Sunday

The thought of your death sometimes makes me smile

I know this is harsh - but if you think it, then it must be from some important place within you saying that something is wrong. Wrong in a sense that there is a problem causing you to think such idea not in a sense that I am a bad person who thinks bad things to his relatives.

So yes, like many nights tonight I think of my uncle and my grand mother's death. And only tonight on the eve of Chinese New Year I think of such thoughts and blog them completely. I may regret this but fuck it - something triggered me into such thoughts and the weird part is I'm not sympathetic about it.

You see this deal my mom had to make with her mom and younger brother had place my siblings and I to this position. We were left no choice but to stay with them for the time being. Grateful as we are we could only bear so little from the smart-ass remarks they do during dinners about how life is so complicated because of things-that-they-hate-or-they-don't-agree-with. They think highly of themselves and we have to hear every word and act as if they are right. Their way or the highway because we owe this sons-of-bitches.

Yes this is a grudge. I just hate people who act like a saint so the could get a ticket to heaven. That's so my grand mother. She tends to have her say to everything even to our personal life. One time a gay classmate of mine called me and she was able to get the call. The next minute she's accusing me of being gay because it's a sickness and I have a gay friend. I obviously wanted to punch her face right then and there. At her defense, she was only looking after me as her role as my grand mother (yes, it's her role to IMPOSE instead of give advice. It's obviously an imposition rather than an advice, I should know I'm the one who heard her). She has her way of making you feel that she is the superior being because she provided you food and shelter and she never misses a chance to remind you the blessing you have received. I hate those kinds of people - people who actually reminds you constantly that you owe them like FOREVER.
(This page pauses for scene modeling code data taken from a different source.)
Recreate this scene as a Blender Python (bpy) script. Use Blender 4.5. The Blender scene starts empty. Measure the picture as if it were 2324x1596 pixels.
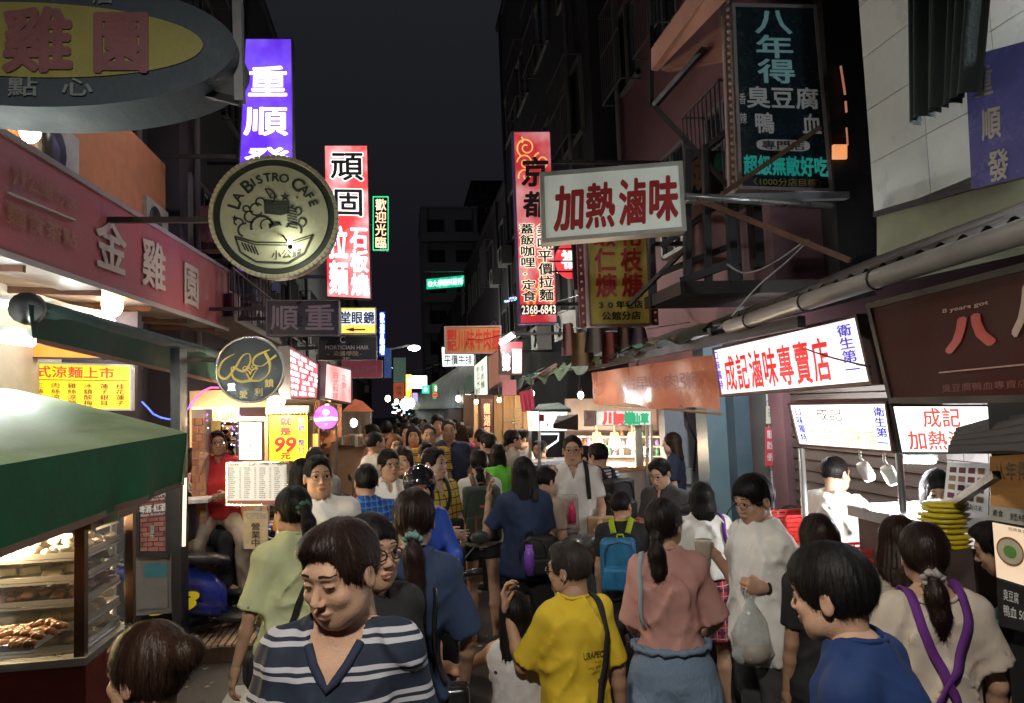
import bpy, math, random, numpy as np
from mathutils import Vector, Matrix
from mathutils.bvhtree import BVHTree
random.seed(7);RNG=np.random.RandomState(7)
scene=bpy.context.scene
COL=scene.collection
# ------------------------------------------------------------------ camera
FPX, CX, CY, WPX, HPX=1678.0, 1162.0, 798.0, 2324.0, 1596.0
CAMZ=2.05
cam_d=bpy.data.cameras.new('camera');cam=bpy.data.objects.new('camera', cam_d);COL.objects.link(cam)
cam_d.sensor_width=36.0;cam_d.lens=36.0*FPX/WPX;cam_d.clip_start=0.05;cam_d.clip_end=500
CAMROT=(Matrix.Rotation(-math.radians(8.37), 4, 'Z')@Matrix.Rotation(math.radians(94.0), 4, 'X')@Matrix.Rotation(-math.radians(2.2), 4, 'Z'))
cam.matrix_world=Matrix.Translation((0, 0, CAMZ))@CAMROT
scene.camera=cam
# ------------------------------------------------------------------ night sky
world=bpy.data.worlds.new('World');scene.world=world;world.use_nodes=True
wn=world.node_tree;wn.nodes.clear()
wo=wn.nodes.new('ShaderNodeOutputWorld');wb=wn.nodes.new('ShaderNodeBackground')
wtc=wn.nodes.new('ShaderNodeTexCoord');wsep=wn.nodes.new('ShaderNodeSeparateXYZ');wr=wn.nodes.new('ShaderNodeValToRGB')
wr.color_ramp.elements[0].position=0.16;wr.color_ramp.elements[0].color=(0.0078, 0.0066, 0.0098, 1)
wr.color_ramp.elements[1].position=0.6;wr.color_ramp.elements[1].color=(0.0135, 0.0158, 0.0185, 1)
wn.links.new(wtc.outputs['Generated'], wsep.inputs[0]);wn.links.new(wsep.outputs['Z'], wr.inputs[0])
wn.links.new(wr.outputs[0], wb.inputs[0]);wb.inputs[1].default_value=1.0;wn.links.new(wb.outputs[0], wo.inputs[0])
vs=scene.view_settings
vs.view_transform='Standard';vs.look='None';vs.exposure=0.0;vs.gamma=1.0;vs.use_curve_mapping=False
cy=scene.cycles
cy.use_denoising=True;cy.max_bounces=6;cy.diffuse_bounces=3;cy.glossy_bounces=3;cy.transmission_bounces=4
cy.transparent_max_bounces=8;cy.sample_clamp_indirect=4.0;cy.caustics_reflective=False;cy.caustics_refractive=False
cy.use_light_tree=True;cy.blur_glossy=1.0
try:cy.denoiser='OPENIMAGEDENOISE'
except Exception:pass
# ------------------------------------------------------------------ pixel helpers (2324 x 1596 reading of the photograph)
_R3=CAMROT.to_3x3();_C=Vector((0, 0, CAMZ))
def ray(x, y):return _R3@Vector(((x-CX)/FPX, -(y-CY)/FPX, -1.0))
def PY(x, y, Y):
 d=ray(x, y);return _C+d*(Y/d.y)
def PX(x, y, X):
 d=ray(x, y);return _C+d*(X/d.x)
def PZ(x, y, Z):
 d=ray(x, y);return _C+d*((Z-CAMZ)/d.z)
def QY(pts, *Ys):
 if len(Ys)==1:Ys=Ys*4
 elif len(Ys)==2:Ys=(Ys[0], Ys[1], Ys[1], Ys[0])
 return[PY(p[0], p[1], Y)for p, Y in zip(pts, Ys)]
def QX(pts, X):return[PX(p[0], p[1], X)for p in pts]
def rect(x0, y0, x1, y1):return[(x0, y0), (x1, y0), (x1, y1), (x0, y1)]
# ------------------------------------------------------------------ materials
_M={}
def srgb(r, g, b):
 f=lambda c:(c/255)/12.92 if c/255<=.04045 else((c/255+.055)/1.055)**2.4
 return(f(r), f(g), f(b))
def M(name, col=(.5, .5, .5), rough=.6, metal=0., emit=None, es=0., var=.18, vs=6., bump=.15, bs=40., stretch=(1, 1, 1), alpha=1., trans=0., sss=0., pattern=None, coat=0., spec=.5, ripple=None, hot=.34):
 if name in _M:return _M[name]
 m=bpy.data.materials.new(name);m.use_nodes=True;_M[name]=m
 nt=m.node_tree;N=nt.nodes;L=nt.links;b=N['Principled BSDF']
 c4=(*col, 1)
 b.inputs['Roughness'].default_value=rough;b.inputs['Metallic'].default_value=metal
 b.inputs['Specular IOR Level'].default_value=spec
 if coat:b.inputs['Coat Weight'].default_value=coat;b.inputs['Coat Roughness'].default_value=.08
 tc=N.new('ShaderNodeTexCoord');mp=N.new('ShaderNodeMapping');mp.inputs['Scale'].default_value=stretch
 L.new(tc.outputs['Object'], mp.inputs[0])
 src=None
 if pattern:src=pattern(nt, tc, mp, c4)
 if var:
  n=N.new('ShaderNodeTexNoise');n.inputs['Scale'].default_value=vs;n.inputs['Detail'].default_value=5;n.inputs['Roughness'].default_value=.65
  L.new(mp.outputs[0], n.inputs['Vector'])
  mr=N.new('ShaderNodeMapRange');mr.inputs[1].default_value=.3;mr.inputs[2].default_value=.7
  mr.inputs[3].default_value=1-var;mr.inputs[4].default_value=1+var*.6
  L.new(n.outputs[0], mr.inputs[0])
  vm=N.new('ShaderNodeVectorMath');vm.operation='SCALE'
  if src is not None:L.new(src, vm.inputs[0])
  else:vm.inputs[0].default_value=col
  L.new(mr.outputs[0], vm.inputs['Scale']);L.new(vm.outputs[0], b.inputs['Base Color'])
  r2=N.new('ShaderNodeMapRange');r2.inputs[1].default_value=.3;r2.inputs[2].default_value=.7
  r2.inputs[3].default_value=max(0, rough-.12);r2.inputs[4].default_value=min(1, rough+.12)
  L.new(n.outputs[0], r2.inputs[0]);L.new(r2.outputs[0], b.inputs['Roughness'])
 elif src is not None:L.new(src, b.inputs['Base Color'])
 else:b.inputs['Base Color'].default_value=c4
 if bump:
  n2=N.new('ShaderNodeTexNoise');n2.inputs['Scale'].default_value=bs;n2.inputs['Detail'].default_value=4
  L.new(mp.outputs[0], n2.inputs['Vector'])
  bp=N.new('ShaderNodeBump');bp.inputs['Strength'].default_value=bump;bp.inputs['Distance'].default_value=.01
  L.new(n2.outputs[0], bp.inputs['Height']);L.new(bp.outputs[0], b.inputs['Normal'])
  if ripple:
   w=N.new('ShaderNodeTexWave');w.inputs['Scale'].default_value=ripple[0];w.bands_direction=ripple[1];w.inputs['Distortion'].default_value=ripple[2]
   L.new(mp.outputs[0], w.inputs['Vector'])
   b2=N.new('ShaderNodeBump');b2.inputs['Strength'].default_value=ripple[3];b2.inputs['Distance'].default_value=.01
   L.new(w.outputs[1], b2.inputs['Height']);L.new(bp.outputs[0], b2.inputs['Normal']);L.new(b2.outputs[0], b.inputs['Normal'])
 if emit is not None:
  b.inputs['Emission Strength'].default_value=es
  ne=N.new('ShaderNodeTexNoise');ne.inputs['Scale'].default_value=2.3;ne.inputs['Detail'].default_value=3
  L.new(tc.outputs['Object'], ne.inputs['Vector'])
  me=N.new('ShaderNodeMapRange');me.inputs[1].default_value=.35;me.inputs[2].default_value=.65
  me.inputs[3].default_value=.78;me.inputs[4].default_value=1.12;L.new(ne.outputs[0], me.inputs[0])
  mw=N.new('ShaderNodeMapRange');mw.inputs[1].default_value=.42;mw.inputs[2].default_value=.72;mw.inputs[3].default_value=0.;mw.inputs[4].default_value=hot;L.new(ne.outputs[0], mw.inputs[0])  # uneven backlight painted into the glow as paler patches
  mxe=N.new('ShaderNodeMix');mxe.data_type='RGBA';L.new(mw.outputs[0], mxe.inputs['Factor']);mxe.inputs[6].default_value=(*emit, 1);mxe.inputs[7].default_value=(*[min(1., c*(.75 if hot<.5 else.45)+(.25 if hot<.5 else.55)*max(emit))for c in emit], 1)
  ve=N.new('ShaderNodeVectorMath');ve.operation='SCALE';L.new(mxe.outputs[2], ve.inputs[0]);L.new(me.outputs[0], ve.inputs['Scale'])
  L.new(ve.outputs[0], b.inputs['Emission Color'])
 if trans:b.inputs['Transmission Weight'].default_value=trans
 if alpha<1:b.inputs['Alpha'].default_value=alpha
 if sss:
  b.inputs['Subsurface Weight'].default_value=sss;b.inputs['Subsurface Radius'].default_value=(.02, .008, .004);b.inputs['Subsurface Scale'].default_value=.4
 return m
def mixpat(kind, c2, scale=1., width=.5, axis='Z', scale2=None, soft=0.02, c3=None, offs=0.):
 """stripe and plaid prints in the cloth's own coordinates"""
 def f(nt, tc, mp, c1):
  N=nt.nodes;L=nt.links
  sep=N.new('ShaderNodeSeparateXYZ');L.new(tc.outputs['Object'], sep.inputs[0])
  nz=N.new('ShaderNodeTexNoise');nz.inputs['Scale'].default_value=5;L.new(tc.outputs['Object'], nz.inputs['Vector'])
  def band(ax, sc, wd, of=0.):
   a=N.new('ShaderNodeMath');a.operation='MULTIPLY_ADD';L.new(nz.outputs[0], a.inputs[0]);a.inputs[1].default_value=.03
   L.new(sep.outputs[ax], a.inputs[2])
   m1=N.new('ShaderNodeMath');m1.operation='MULTIPLY_ADD';L.new(a.outputs[0], m1.inputs[0]);m1.inputs[1].default_value=sc;m1.inputs[2].default_value=of+20
   fr=N.new('ShaderNodeMath');fr.operation='FRACT';L.new(m1.outputs[0], fr.inputs[0])
   lt=N.new('ShaderNodeMath');lt.operation='LESS_THAN';L.new(fr.outputs[0], lt.inputs[0]);lt.inputs[1].default_value=wd
   return lt.outputs[0]
  def mix(fac, a, bcol):
   mx=N.new('ShaderNodeMix');mx.data_type='RGBA';L.new(fac, mx.inputs['Factor'])
   if isinstance(a, tuple):mx.inputs[6].default_value=(*a[:3], 1)
   else:L.new(a, mx.inputs[6])
   mx.inputs[7].default_value=(*bcol[:3], 1);return mx.outputs[2]
  if kind=='stripe':return mix(band(axis, scale, width, offs), c1, c2)
  if kind=='double':
   o=mix(band(axis, scale, width, offs), c1, c2);return mix(band(axis, scale, width, offs-width*1.75), o, c2)
  if kind=='plaid':
   o=mix(band('Z', scale, width), c1, c2);o=mix(band('X', scale, width), o, c2)
   if c3:o=mix(band('Z', scale, width*.3, .45), o, c3);o=mix(band('X', scale, width*.3, .45), o, c3)
   return o
  if kind=='spots':
   v=N.new('ShaderNodeTexVoronoi');v.inputs['Scale'].default_value=scale;L.new(tc.outputs['Object'], v.inputs['Vector'])
   lt=N.new('ShaderNodeMath');lt.operation='LESS_THAN';L.new(v.outputs['Distance'], lt.inputs[0]);lt.inputs[1].default_value=width
   return mix(lt.outputs[0], c1, c2)
  if kind=='brick':
   br=N.new('ShaderNodeTexBrick');br.inputs['Scale'].default_value=scale
 return f
def E(name, col=(1, 1, 1), es=1., base=None, hot=.34):
 if name in _M:return _M[name]
 return M(name, base or tuple(min(.8, c)for c in col), .35, emit=col, es=es, var=0, bump=0, hot=hot)
 # ------------------------------------------------------------------ mesh helpers
def V3(v):return Vector(v)
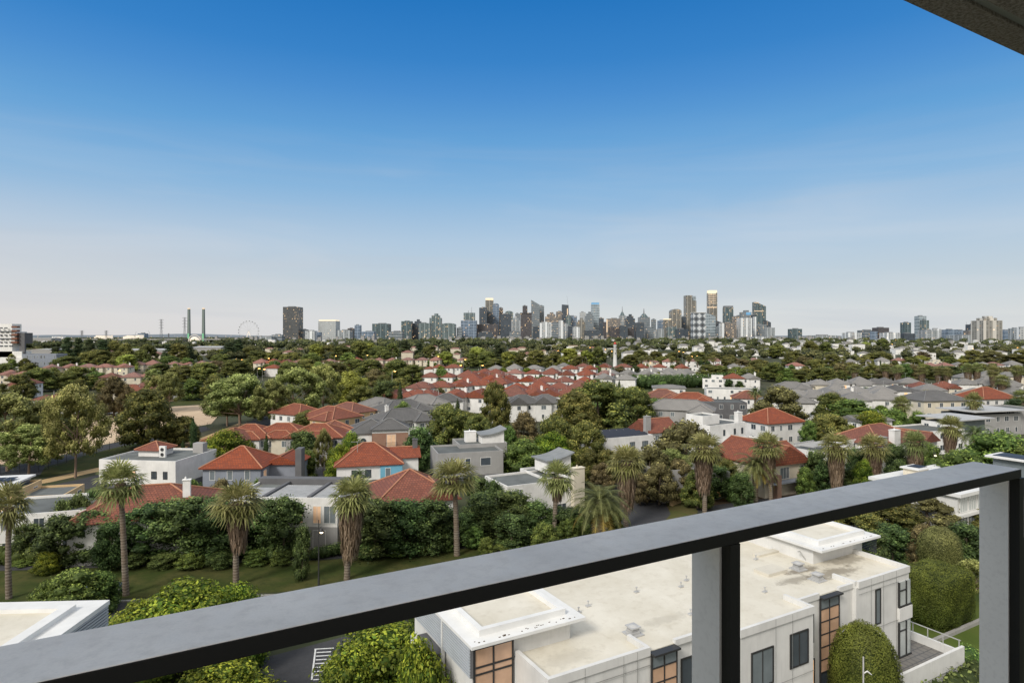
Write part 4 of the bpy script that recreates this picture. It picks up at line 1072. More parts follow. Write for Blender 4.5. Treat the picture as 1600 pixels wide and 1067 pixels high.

And when she can't control us no more. The bitch calls her youngest son, my uncle. The good for nothing ass who has an ego bigger than Russia. What I hate about this egotistically maniac is the fact that he talks a lot without anything to back it up. He didn't finish college, a bum for more than a decade and is only relevant when our roof needs fixing so we could save a couple of bucks. Still, he talks to us like he is this big shot person when in fact he is waiting for his mother to die so he could get his inheritance.

They talk to my sister and I in a condescending tone (8-out-of-10) as if we are about to screw our lives. In reality they are the ones who screwed their lives back when they are in our age. My grand mother got pregnant on her early life so she's fearing that my sister who is a law student would have the same fate. My grandma's a slut back then (who would have though, right?) and thinks we'll be doing the same thing. She got pregnant and had her child who's apparently been kept a secret in the family for a period of time. Tsk, tsk. In addition my uncle was a drug addict during our age - low grades, stopped schooling even ran away from home. In comparison to what we are doing, we are way beyond the point from were they where before.

I continue to live with them (till someone dies) and I assure you that I always had the last laugh. I am a conformist but I choose my battles. This isn't the right time for me but when it comes, I will strike hard and this bitches will never now what hit them. I can see myself smiling away while this two shit heads asks themselves what went wrong.

Until then bitches, kun hei far choi.